5. The organizers of the 1968 Winter Olympics in Grenoble, France, devised as an emblem of their Games a cartoonlike figure of a skiing man and called him Schuss. The 1972 Games in Munich, West Germany, adopted the idea and produced the first “official mascot,” a dachshund named Waldi who appeared on related publications and memorabilia. Since then each edition of the Olympic Games has had its own distinctive mascot, sometimes more than one. Typically the mascot is derived from characters or animals especially associated with the host country. Thus, Moscow chose a bear, Norway two figures from Norwegian mythology, and Sydney three animals native to Australia. The strangest mascot was Whatizit, or Izzy, of the 1996 Games in Atlanta, Georgia, a rather amorphous “abstract fantasy figure.” His name comes from people asking “What is it?” He gained more features as the months went by, but his uncertain character and origins contrast strongly with the Athena and Phoebus (Apollo) of the Athens Games of 2004, based on figurines of those gods that were more than 2,500 years old.

6. Example The participating countries of the Olympic Games in Sochi were represented by their sports teams. It is known that countries like Norway, France, Switzerland, Sweden, Germany, Austria, Italy and Finland, which have very good achievements in skiing, presented their combined athletes, each with 105 to 168 athletes. From Canada, there were 222 participants, in the US national team there were 224 athletes. Hostess-organizer Russia presented to the world its 223 best athletes. More than 2500 athletes competed at the XXII Winter Olympic Games in Sochi.

7. The medal ceremonies In individual Olympic events, the award for first place is a gold (silver-gilt, with six grams of fine gold) medal, for second place a silver medal, and for third place a bronze medal. Solid gold medals were last given in 1912. The obverse side of the medal awarded in 2004 at Athens was altered for the first time since 1928 to better reflect the Greek origins of both the ancient and modern Games, depicting the goddess Nike flying above a Greek stadium. The reverse side, changed for each Olympiad, often displayed the official emblem of the particular Games. At the 2004 Athens Games, athletes received authentic olive-leaf crowns as well as medals. Diplomas are awarded for fourth, fifth, sixth, seventh, and eighth places. All competitors and officials receive a commemorative medal. Medals are presented during the Games at the various venues, usually soon after the conclusion of each event.

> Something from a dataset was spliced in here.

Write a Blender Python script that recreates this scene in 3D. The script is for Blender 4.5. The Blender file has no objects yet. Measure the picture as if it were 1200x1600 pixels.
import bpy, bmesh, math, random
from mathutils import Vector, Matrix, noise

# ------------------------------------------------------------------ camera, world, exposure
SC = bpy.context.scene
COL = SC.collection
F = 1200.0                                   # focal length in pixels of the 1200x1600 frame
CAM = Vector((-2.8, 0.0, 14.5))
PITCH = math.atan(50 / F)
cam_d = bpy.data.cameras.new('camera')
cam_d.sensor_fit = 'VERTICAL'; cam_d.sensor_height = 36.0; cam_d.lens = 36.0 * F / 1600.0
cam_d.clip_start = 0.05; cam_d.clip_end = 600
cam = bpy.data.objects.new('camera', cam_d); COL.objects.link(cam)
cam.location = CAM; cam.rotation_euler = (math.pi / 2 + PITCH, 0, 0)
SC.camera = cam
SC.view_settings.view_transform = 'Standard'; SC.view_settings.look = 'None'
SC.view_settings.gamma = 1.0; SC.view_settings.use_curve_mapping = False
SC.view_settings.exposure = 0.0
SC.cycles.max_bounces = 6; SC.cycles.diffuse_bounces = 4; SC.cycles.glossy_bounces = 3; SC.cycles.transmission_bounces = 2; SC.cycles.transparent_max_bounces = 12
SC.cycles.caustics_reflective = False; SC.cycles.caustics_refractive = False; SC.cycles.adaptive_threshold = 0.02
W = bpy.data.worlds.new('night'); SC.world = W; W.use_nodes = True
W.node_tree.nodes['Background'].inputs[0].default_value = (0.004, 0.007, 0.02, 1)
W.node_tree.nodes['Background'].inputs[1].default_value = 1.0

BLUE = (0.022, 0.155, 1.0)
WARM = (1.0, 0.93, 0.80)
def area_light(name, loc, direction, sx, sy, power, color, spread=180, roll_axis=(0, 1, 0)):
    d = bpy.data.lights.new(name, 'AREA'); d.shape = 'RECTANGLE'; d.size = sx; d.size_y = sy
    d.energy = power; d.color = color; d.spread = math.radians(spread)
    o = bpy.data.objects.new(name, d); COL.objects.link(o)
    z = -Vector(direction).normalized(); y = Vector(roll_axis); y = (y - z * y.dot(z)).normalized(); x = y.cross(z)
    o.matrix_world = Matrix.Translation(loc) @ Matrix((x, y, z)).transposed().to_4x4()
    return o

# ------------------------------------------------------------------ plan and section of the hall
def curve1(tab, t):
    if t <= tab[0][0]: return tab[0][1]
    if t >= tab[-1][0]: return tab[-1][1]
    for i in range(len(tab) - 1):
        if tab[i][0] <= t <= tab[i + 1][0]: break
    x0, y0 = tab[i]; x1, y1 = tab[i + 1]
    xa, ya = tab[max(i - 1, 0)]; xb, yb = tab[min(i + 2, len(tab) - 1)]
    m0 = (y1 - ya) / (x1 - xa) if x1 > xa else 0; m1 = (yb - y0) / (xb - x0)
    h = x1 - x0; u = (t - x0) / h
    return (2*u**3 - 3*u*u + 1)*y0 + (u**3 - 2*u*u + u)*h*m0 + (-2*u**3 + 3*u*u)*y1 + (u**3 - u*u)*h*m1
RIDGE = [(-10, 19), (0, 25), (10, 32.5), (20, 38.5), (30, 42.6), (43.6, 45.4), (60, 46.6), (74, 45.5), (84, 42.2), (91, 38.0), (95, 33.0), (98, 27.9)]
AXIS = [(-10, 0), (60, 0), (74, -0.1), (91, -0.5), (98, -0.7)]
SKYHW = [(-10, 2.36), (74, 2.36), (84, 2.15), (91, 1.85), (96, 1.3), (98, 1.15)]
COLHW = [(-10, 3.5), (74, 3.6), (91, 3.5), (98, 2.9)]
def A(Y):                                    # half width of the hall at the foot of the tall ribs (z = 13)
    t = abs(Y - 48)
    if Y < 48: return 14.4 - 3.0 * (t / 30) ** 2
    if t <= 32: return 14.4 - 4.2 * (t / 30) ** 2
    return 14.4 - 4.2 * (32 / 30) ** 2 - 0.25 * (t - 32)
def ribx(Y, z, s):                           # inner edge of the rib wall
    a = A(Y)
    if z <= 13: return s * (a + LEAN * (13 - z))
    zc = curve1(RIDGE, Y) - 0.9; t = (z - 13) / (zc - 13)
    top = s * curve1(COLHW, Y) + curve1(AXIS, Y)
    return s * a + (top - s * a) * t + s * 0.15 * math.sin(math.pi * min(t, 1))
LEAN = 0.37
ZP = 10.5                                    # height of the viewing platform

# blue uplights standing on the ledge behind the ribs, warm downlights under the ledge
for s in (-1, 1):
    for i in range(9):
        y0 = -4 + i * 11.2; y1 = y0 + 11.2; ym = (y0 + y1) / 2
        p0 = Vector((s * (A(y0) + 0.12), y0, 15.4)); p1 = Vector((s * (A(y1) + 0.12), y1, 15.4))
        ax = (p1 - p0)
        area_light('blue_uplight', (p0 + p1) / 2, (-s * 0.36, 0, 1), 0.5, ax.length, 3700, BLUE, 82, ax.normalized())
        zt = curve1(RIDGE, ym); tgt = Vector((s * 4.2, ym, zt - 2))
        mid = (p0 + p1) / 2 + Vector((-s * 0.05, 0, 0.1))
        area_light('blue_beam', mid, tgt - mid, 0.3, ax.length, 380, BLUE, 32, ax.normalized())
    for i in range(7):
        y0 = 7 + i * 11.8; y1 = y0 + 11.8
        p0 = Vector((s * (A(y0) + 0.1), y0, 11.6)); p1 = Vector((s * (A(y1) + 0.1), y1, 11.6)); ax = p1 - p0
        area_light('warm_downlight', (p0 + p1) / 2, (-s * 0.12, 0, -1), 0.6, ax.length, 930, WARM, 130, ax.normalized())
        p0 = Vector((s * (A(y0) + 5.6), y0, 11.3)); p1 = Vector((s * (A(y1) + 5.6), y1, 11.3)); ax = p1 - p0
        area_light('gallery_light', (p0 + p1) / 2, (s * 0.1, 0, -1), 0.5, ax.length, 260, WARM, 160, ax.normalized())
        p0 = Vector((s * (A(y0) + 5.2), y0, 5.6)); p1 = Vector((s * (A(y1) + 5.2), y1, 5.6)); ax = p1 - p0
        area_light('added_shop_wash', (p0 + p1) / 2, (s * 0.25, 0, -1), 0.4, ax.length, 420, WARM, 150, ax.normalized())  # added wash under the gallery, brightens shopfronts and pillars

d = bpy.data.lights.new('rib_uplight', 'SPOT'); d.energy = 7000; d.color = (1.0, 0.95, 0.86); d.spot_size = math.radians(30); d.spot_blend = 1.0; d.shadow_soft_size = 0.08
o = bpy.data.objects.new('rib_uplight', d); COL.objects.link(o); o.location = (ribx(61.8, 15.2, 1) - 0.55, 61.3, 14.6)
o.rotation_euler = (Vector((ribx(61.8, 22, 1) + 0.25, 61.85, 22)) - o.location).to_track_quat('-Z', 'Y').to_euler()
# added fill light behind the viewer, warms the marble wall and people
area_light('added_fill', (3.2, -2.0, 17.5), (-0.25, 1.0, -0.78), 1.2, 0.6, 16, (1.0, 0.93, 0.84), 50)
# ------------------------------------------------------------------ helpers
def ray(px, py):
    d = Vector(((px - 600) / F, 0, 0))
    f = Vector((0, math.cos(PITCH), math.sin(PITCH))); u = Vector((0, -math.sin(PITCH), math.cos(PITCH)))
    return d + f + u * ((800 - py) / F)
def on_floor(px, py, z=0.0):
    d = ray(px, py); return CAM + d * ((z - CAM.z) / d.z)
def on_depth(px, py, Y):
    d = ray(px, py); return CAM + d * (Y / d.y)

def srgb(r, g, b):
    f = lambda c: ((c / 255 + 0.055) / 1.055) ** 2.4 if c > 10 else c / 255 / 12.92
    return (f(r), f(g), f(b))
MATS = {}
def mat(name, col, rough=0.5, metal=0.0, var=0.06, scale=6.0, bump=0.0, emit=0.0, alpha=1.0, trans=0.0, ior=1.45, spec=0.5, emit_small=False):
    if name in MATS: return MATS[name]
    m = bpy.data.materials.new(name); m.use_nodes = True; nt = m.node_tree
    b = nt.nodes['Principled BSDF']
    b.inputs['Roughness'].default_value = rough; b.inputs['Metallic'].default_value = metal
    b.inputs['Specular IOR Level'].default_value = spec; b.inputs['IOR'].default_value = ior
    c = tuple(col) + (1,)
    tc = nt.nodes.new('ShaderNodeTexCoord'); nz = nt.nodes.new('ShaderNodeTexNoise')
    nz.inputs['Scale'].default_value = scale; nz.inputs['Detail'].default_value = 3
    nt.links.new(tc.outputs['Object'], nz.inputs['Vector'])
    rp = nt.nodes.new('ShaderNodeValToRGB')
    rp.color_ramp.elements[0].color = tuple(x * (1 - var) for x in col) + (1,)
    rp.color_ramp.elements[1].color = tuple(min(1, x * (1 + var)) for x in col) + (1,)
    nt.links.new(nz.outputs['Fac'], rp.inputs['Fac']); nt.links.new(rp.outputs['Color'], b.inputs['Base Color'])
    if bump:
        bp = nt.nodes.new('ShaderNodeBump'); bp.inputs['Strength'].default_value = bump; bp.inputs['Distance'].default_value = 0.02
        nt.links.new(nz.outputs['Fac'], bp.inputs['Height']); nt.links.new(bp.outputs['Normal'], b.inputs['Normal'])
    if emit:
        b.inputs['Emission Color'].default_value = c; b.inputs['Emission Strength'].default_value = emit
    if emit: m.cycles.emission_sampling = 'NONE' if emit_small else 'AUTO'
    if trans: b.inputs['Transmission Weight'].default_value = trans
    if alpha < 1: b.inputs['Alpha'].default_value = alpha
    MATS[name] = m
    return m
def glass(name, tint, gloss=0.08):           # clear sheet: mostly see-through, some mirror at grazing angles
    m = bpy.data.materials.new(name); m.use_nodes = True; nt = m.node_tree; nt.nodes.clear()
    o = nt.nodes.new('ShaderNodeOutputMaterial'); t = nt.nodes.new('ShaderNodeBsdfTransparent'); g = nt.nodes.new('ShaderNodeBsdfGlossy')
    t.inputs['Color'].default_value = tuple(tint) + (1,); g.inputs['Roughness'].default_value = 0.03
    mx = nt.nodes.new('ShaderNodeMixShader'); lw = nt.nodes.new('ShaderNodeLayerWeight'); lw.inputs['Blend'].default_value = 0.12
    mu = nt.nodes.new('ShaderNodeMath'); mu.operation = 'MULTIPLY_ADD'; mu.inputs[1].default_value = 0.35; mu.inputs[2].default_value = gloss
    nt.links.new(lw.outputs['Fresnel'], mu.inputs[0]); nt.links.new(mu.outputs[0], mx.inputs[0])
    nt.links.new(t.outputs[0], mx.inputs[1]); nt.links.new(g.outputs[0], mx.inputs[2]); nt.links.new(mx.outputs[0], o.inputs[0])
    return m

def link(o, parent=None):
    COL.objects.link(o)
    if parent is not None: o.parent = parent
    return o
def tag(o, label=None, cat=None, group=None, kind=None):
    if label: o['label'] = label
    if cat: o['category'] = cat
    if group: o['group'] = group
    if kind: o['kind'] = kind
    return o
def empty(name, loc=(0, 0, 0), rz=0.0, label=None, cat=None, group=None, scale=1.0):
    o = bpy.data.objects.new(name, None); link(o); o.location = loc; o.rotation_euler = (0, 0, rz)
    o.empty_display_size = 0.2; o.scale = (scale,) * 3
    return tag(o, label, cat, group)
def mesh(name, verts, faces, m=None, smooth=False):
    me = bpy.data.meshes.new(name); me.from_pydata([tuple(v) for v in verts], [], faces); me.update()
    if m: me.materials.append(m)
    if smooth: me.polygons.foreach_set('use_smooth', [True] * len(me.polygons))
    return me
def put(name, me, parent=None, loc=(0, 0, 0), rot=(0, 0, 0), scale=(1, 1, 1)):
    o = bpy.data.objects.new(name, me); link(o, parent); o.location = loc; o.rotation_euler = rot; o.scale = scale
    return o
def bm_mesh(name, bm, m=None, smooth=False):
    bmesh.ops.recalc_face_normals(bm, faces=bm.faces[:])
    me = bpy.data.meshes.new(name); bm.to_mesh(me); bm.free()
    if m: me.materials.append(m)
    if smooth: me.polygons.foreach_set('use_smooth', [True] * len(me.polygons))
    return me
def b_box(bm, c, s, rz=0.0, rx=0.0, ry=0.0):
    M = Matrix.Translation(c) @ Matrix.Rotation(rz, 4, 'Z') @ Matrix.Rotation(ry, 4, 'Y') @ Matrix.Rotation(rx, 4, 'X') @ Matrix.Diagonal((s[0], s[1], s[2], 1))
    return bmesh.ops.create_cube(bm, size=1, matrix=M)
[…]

The competitors who have won the first three places proceed to the rostrum, with the gold medalist in the centre, the silver medalist on his or her right, and the bronze medalist on the left. Each medal, attached to a ribbon, is hung around the neck of the winner by a member of the IOC, and the flags of the countries concerned are raised to the top of the flagpoles while an abbreviated form of the national anthem of the gold medalist is played. The spectators are expected to stand and face the flags, as do the three successful athletes.